## STATED EXERCISE
Repeat exactly, please, the lines that begin at the start of the listing and end at the line holding "COL = SC.collection".

-------- INFORMATION SHOWN --------

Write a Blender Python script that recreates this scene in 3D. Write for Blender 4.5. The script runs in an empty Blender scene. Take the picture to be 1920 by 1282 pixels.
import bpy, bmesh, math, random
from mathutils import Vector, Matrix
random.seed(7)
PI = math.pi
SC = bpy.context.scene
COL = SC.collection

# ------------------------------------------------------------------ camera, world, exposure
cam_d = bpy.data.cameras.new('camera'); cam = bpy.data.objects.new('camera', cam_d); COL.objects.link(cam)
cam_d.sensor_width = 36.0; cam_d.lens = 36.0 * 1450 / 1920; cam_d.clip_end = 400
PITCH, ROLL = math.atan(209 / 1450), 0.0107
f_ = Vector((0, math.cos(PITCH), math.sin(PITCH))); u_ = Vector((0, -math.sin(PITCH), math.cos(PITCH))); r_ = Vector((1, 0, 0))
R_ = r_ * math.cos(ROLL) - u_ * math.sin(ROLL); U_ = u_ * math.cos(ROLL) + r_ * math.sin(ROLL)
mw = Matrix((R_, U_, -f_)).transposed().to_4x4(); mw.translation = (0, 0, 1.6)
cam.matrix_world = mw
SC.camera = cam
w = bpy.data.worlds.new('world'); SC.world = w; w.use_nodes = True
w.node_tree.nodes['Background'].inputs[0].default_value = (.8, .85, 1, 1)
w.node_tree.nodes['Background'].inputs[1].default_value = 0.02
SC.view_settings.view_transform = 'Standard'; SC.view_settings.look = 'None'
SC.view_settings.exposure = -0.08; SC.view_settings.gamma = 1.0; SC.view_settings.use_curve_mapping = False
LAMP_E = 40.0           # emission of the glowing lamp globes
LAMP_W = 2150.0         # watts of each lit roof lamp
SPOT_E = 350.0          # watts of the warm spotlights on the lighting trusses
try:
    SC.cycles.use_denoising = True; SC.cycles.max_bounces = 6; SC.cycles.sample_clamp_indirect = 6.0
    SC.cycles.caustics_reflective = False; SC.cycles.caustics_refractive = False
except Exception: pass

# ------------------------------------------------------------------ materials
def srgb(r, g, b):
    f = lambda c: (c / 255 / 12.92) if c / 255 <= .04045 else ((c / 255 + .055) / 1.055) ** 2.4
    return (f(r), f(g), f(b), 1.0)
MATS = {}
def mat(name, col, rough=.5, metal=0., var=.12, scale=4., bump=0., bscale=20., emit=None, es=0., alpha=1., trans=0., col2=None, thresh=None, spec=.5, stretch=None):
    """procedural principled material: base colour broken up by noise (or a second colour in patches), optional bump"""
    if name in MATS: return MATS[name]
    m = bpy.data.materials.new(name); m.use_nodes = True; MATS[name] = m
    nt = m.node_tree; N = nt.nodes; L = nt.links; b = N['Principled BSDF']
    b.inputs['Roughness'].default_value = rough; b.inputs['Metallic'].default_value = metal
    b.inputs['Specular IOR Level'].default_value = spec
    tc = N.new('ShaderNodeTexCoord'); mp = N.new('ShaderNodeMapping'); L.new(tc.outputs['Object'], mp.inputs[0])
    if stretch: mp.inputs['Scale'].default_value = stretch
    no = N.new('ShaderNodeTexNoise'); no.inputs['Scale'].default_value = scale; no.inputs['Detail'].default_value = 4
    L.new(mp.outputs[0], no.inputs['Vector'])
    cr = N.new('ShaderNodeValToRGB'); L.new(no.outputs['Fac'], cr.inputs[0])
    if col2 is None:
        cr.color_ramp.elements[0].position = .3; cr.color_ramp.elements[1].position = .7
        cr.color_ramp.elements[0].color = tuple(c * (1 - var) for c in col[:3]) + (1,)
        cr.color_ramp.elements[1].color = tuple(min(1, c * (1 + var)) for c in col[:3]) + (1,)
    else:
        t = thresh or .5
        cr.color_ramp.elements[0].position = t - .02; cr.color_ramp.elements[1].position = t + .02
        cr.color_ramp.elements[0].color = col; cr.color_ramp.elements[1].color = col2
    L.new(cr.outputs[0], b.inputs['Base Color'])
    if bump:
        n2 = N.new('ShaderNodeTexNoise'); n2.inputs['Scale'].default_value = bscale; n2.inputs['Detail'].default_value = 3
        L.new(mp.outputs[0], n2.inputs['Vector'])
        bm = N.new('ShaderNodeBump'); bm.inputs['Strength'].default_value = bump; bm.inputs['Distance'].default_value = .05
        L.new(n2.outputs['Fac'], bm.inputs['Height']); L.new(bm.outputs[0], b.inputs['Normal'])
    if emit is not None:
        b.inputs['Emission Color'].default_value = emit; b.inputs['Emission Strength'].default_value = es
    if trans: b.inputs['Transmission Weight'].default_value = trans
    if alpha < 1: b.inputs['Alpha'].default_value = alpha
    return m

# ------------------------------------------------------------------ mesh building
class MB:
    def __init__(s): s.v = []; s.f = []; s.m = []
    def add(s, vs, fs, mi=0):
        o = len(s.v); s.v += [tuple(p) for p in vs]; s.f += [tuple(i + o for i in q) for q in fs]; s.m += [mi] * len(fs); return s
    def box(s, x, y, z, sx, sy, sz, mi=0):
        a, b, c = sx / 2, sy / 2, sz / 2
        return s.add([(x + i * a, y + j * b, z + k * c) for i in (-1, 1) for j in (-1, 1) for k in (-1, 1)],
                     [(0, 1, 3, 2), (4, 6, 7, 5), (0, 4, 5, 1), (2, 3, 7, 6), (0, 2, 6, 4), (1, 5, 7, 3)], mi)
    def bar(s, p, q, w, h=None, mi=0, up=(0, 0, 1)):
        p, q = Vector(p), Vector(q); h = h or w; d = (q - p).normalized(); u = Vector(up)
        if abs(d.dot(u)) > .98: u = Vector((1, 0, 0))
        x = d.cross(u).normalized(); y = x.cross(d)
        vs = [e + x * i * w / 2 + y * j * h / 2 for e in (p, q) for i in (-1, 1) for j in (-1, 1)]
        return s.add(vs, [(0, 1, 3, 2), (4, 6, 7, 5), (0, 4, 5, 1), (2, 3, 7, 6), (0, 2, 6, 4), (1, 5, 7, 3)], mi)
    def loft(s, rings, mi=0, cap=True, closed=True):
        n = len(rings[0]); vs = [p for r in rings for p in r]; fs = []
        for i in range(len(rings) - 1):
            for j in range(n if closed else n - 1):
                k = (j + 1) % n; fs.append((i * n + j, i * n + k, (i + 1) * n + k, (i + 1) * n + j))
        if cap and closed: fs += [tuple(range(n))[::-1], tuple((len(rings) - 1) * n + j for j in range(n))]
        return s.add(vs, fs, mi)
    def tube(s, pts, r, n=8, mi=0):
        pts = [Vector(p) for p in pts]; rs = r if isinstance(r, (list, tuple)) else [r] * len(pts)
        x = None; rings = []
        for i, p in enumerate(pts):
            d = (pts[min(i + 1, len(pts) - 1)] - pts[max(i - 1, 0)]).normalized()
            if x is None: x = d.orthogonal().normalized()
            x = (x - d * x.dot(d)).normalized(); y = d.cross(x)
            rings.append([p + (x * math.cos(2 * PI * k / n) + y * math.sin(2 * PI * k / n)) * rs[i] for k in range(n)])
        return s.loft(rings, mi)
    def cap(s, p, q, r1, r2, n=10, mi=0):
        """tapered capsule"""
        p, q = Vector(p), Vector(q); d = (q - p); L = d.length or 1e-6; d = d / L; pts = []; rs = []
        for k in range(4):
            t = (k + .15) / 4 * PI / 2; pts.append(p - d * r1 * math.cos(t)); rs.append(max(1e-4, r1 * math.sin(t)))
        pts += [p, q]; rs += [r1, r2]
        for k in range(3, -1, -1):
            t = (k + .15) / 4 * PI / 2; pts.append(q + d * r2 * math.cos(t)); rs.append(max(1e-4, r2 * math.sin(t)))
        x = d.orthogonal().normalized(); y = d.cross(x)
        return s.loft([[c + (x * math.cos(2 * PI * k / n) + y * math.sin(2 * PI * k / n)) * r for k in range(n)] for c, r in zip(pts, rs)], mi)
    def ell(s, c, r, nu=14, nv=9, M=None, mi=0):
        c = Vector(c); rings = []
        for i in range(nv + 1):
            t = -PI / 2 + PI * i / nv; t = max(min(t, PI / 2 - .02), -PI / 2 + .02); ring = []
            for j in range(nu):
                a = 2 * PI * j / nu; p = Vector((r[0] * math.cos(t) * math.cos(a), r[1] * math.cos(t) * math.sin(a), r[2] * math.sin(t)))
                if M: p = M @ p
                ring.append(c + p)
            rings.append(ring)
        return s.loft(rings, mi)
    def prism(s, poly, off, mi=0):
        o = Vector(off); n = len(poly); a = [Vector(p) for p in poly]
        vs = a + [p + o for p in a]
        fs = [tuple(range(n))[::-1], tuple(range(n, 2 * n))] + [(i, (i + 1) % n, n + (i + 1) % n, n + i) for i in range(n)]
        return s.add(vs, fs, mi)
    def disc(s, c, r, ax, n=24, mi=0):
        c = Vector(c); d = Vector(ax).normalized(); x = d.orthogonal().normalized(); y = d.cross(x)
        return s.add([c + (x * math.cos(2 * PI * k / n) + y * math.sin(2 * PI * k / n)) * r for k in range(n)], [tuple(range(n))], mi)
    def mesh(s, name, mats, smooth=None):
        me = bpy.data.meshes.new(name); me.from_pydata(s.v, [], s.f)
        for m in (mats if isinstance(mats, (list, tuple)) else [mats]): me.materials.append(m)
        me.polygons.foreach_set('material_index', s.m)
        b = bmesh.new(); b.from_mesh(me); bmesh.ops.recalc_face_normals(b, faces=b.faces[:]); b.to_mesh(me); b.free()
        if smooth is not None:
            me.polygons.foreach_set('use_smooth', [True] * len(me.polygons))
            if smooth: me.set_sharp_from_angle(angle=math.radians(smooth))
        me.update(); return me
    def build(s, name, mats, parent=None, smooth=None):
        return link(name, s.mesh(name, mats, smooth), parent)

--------

## FULL OUTPUT
Write a Blender Python script that recreates this scene in 3D. Write for Blender 4.5. The script runs in an empty Blender scene. Take the picture to be 1920 by 1282 pixels.
import bpy, bmesh, math, random
from mathutils import Vector, Matrix
random.seed(7)
PI = math.pi
SC = bpy.context.scene
COL = SC.collection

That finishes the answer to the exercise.